Data excerpt>
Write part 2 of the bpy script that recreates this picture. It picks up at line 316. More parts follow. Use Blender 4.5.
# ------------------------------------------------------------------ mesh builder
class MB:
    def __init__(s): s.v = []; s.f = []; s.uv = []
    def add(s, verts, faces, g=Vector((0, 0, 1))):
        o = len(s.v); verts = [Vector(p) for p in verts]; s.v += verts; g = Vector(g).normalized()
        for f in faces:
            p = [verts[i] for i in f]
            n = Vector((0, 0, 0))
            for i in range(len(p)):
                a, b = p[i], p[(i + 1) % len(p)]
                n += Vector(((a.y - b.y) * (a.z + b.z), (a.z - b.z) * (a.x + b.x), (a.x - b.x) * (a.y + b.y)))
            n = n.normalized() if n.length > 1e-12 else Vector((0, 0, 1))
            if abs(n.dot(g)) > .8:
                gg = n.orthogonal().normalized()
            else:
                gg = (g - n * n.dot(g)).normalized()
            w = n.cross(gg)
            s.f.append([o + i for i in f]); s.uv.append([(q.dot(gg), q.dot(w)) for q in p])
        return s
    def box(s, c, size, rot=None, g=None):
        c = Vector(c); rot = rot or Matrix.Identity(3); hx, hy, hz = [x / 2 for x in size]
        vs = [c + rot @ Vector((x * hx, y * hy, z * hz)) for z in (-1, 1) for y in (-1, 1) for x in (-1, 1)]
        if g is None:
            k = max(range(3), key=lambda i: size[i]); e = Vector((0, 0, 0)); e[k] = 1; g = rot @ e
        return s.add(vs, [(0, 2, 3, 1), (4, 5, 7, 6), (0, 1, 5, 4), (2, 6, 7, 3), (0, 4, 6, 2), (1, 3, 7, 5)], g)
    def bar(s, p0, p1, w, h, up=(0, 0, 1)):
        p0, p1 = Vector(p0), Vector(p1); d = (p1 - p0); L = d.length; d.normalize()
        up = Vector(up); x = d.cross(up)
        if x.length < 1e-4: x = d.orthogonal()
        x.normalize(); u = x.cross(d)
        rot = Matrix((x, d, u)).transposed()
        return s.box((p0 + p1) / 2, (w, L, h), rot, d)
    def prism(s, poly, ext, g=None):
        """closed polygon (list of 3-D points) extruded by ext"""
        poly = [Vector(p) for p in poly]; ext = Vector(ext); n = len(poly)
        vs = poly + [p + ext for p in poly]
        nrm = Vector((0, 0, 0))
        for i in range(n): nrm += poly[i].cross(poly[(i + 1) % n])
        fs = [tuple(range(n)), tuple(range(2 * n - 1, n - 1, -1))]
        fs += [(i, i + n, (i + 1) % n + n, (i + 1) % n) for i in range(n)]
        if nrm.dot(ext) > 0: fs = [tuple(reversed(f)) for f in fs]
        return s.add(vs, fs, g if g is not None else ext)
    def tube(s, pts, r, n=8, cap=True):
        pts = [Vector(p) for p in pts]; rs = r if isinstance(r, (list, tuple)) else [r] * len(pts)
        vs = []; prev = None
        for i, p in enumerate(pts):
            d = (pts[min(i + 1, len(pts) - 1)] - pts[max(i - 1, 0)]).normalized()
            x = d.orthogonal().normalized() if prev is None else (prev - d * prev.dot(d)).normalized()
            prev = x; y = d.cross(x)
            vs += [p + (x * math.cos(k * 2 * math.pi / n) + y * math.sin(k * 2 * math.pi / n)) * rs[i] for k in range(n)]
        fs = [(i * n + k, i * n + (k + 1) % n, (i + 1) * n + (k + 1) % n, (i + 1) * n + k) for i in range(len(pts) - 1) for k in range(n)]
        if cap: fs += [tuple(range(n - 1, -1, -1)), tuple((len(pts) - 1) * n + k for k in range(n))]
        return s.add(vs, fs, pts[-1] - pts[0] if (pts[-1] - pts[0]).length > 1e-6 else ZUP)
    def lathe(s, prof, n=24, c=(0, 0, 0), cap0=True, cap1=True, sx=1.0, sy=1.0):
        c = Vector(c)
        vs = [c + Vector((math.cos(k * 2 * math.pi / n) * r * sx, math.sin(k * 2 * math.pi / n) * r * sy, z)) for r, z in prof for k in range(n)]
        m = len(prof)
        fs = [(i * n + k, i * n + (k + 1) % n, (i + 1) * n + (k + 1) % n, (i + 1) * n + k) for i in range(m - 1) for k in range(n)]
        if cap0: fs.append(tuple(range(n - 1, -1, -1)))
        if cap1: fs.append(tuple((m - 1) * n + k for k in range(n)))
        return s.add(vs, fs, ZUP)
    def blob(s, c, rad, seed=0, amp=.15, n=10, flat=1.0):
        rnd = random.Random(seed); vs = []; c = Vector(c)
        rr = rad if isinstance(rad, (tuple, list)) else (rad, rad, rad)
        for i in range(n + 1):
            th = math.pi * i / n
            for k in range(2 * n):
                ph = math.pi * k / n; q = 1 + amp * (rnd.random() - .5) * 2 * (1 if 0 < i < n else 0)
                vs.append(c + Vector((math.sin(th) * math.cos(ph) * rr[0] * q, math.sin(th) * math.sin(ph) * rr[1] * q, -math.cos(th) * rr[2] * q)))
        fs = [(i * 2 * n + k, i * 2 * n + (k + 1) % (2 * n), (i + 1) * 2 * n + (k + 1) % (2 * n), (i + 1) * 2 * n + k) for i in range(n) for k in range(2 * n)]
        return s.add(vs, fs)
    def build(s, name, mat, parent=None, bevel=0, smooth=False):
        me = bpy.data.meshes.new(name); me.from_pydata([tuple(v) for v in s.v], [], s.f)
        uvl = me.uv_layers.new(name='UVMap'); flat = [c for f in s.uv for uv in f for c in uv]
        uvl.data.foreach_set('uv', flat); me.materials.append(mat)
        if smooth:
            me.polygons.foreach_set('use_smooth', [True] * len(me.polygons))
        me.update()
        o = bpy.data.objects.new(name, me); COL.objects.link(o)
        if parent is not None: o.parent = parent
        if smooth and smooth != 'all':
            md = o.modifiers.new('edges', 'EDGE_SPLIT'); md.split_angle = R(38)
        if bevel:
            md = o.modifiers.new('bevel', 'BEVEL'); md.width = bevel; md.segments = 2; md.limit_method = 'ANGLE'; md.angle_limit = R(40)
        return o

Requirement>
Reproduce the full listing above, character for character.

Answer below>
Write part 2 of the bpy script that recreates this picture. It picks up at line 316. More parts follow. Use Blender 4.5.
# ------------------------------------------------------------------ mesh builder
class MB:
    def __init__(s): s.v = []; s.f = []; s.uv = []
    def add(s, verts, faces, g=Vector((0, 0, 1))):
        o = len(s.v); verts = [Vector(p) for p in verts]; s.v += verts; g = Vector(g).normalized()
        for f in faces:
            p = [verts[i] for i in f]
            n = Vector((0, 0, 0))
            for i in range(len(p)):
                a, b = p[i], p[(i + 1) % len(p)]
                n += Vector(((a.y - b.y) * (a.z + b.z), (a.z - b.z) * (a.x + b.x), (a.x - b.x) * (a.y + b.y)))
            n = n.normalized() if n.length > 1e-12 else Vector((0, 0, 1))
            if abs(n.dot(g)) > .8:
                gg = n.orthogonal().normalized()
            else:
                gg = (g - n * n.dot(g)).normalized()
            w = n.cross(gg)
            s.f.append([o + i for i in f]); s.uv.append([(q.dot(gg), q.dot(w)) for q in p])
        return s
    def box(s, c, size, rot=None, g=None):
        c = Vector(c); rot = rot or Matrix.Identity(3); hx, hy, hz = [x / 2 for x in size]
        vs = [c + rot @ Vector((x * hx, y * hy, z * hz)) for z in (-1, 1) for y in (-1, 1) for x in (-1, 1)]
        if g is None:
            k = max(range(3), key=lambda i: size[i]); e = Vector((0, 0, 0)); e[k] = 1; g = rot @ e
        return s.add(vs, [(0, 2, 3, 1), (4, 5, 7, 6), (0, 1, 5, 4), (2, 6, 7, 3), (0, 4, 6, 2), (1, 3, 7, 5)], g)
    def bar(s, p0, p1, w, h, up=(0, 0, 1)):
        p0, p1 = Vector(p0), Vector(p1); d = (p1 - p0); L = d.length; d.normalize()
        up = Vector(up); x = d.cross(up)
        if x.length < 1e-4: x = d.orthogonal()
        x.normalize(); u = x.cross(d)
        rot = Matrix((x, d, u)).transposed()
        return s.box((p0 + p1) / 2, (w, L, h), rot, d)
    def prism(s, poly, ext, g=None):
        """closed polygon (list of 3-D points) extruded by ext"""
        poly = [Vector(p) for p in poly]; ext = Vector(ext); n = len(poly)
        vs = poly + [p + ext for p in poly]
        nrm = Vector((0, 0, 0))
        for i in range(n): nrm += poly[i].cross(poly[(i + 1) % n])
        fs = [tuple(range(n)), tuple(range(2 * n - 1, n - 1, -1))]
        fs += [(i, i + n, (i + 1) % n + n, (i + 1) % n) for i in range(n)]
        if nrm.dot(ext) > 0: fs = [tuple(reversed(f)) for f in fs]
        return s.add(vs, fs, g if g is not None else ext)
    def tube(s, pts, r, n=8, cap=True):
        pts = [Vector(p) for p in pts]; rs = r if isinstance(r, (list, tuple)) else [r] * len(pts)
        vs = []; prev = None
        for i, p in enumerate(pts):
            d = (pts[min(i + 1, len(pts) - 1)] - pts[max(i - 1, 0)]).normalized()
            x = d.orthogonal().normalized() if prev is None else (prev - d * prev.dot(d)).normalized()
            prev = x; y = d.cross(x)
            vs += [p + (x * math.cos(k * 2 * math.pi / n) + y * math.sin(k * 2 * math.pi / n)) * rs[i] for k in range(n)]
        fs = [(i * n + k, i * n + (k + 1) % n, (i + 1) * n + (k + 1) % n, (i + 1) * n + k) for i in range(len(pts) - 1) for k in range(n)]
        if cap: fs += [tuple(range(n - 1, -1, -1)), tuple((len(pts) - 1) * n + k for k in range(n))]
        return s.add(vs, fs, pts[-1] - pts[0] if (pts[-1] - pts[0]).length > 1e-6 else ZUP)
    def lathe(s, prof, n=24, c=(0, 0, 0), cap0=True, cap1=True, sx=1.0, sy=1.0):
        c = Vector(c)
        vs = [c + Vector((math.cos(k * 2 * math.pi / n) * r * sx, math.sin(k * 2 * math.pi / n) * r * sy, z)) for r, z in prof for k in range(n)]
        m = len(prof)
        fs = [(i * n + k, i * n + (k + 1) % n, (i + 1) * n + (k + 1) % n, (i + 1) * n + k) for i in range(m - 1) for k in range(n)]
        if cap0: fs.append(tuple(range(n - 1, -1, -1)))
        if cap1: fs.append(tuple((m - 1) * n + k for k in range(n)))
        return s.add(vs, fs, ZUP)
    def blob(s, c, rad, seed=0, amp=.15, n=10, flat=1.0):
        rnd = random.Random(seed); vs = []; c = Vector(c)
        rr = rad if isinstance(rad, (tuple, list)) else (rad, rad, rad)
        for i in range(n + 1):
            th = math.pi * i / n
            for k in range(2 * n):
                ph = math.pi * k / n; q = 1 + amp * (rnd.random() - .5) * 2 * (1 if 0 < i < n else 0)
                vs.append(c + Vector((math.sin(th) * math.cos(ph) * rr[0] * q, math.sin(th) * math.sin(ph) * rr[1] * q, -math.cos(th) * rr[2] * q)))
        fs = [(i * 2 * n + k, i * 2 * n + (k + 1) % (2 * n), (i + 1) * 2 * n + (k + 1) % (2 * n), (i + 1) * 2 * n + k) for i in range(n) for k in range(2 * n)]
        return s.add(vs, fs)
    def build(s, name, mat, parent=None, bevel=0, smooth=False):
        me = bpy.data.meshes.new(name); me.from_pydata([tuple(v) for v in s.v], [], s.f)
        uvl = me.uv_layers.new(name='UVMap'); flat = [c for f in s.uv for uv in f for c in uv]
        uvl.data.foreach_set('uv', flat); me.materials.append(mat)
        if smooth:
            me.polygons.foreach_set('use_smooth', [True] * len(me.polygons))
        me.update()
        o = bpy.data.objects.new(name, me); COL.objects.link(o)
        if parent is not None: o.parent = parent
        if smooth and smooth != 'all':
            md = o.modifiers.new('edges', 'EDGE_SPLIT'); md.split_angle = R(38)
        if bevel:
            md = o.modifiers.new('bevel', 'BEVEL'); md.width = bevel; md.segments = 2; md.limit_method = 'ANGLE'; md.angle_limit = R(40)
        return o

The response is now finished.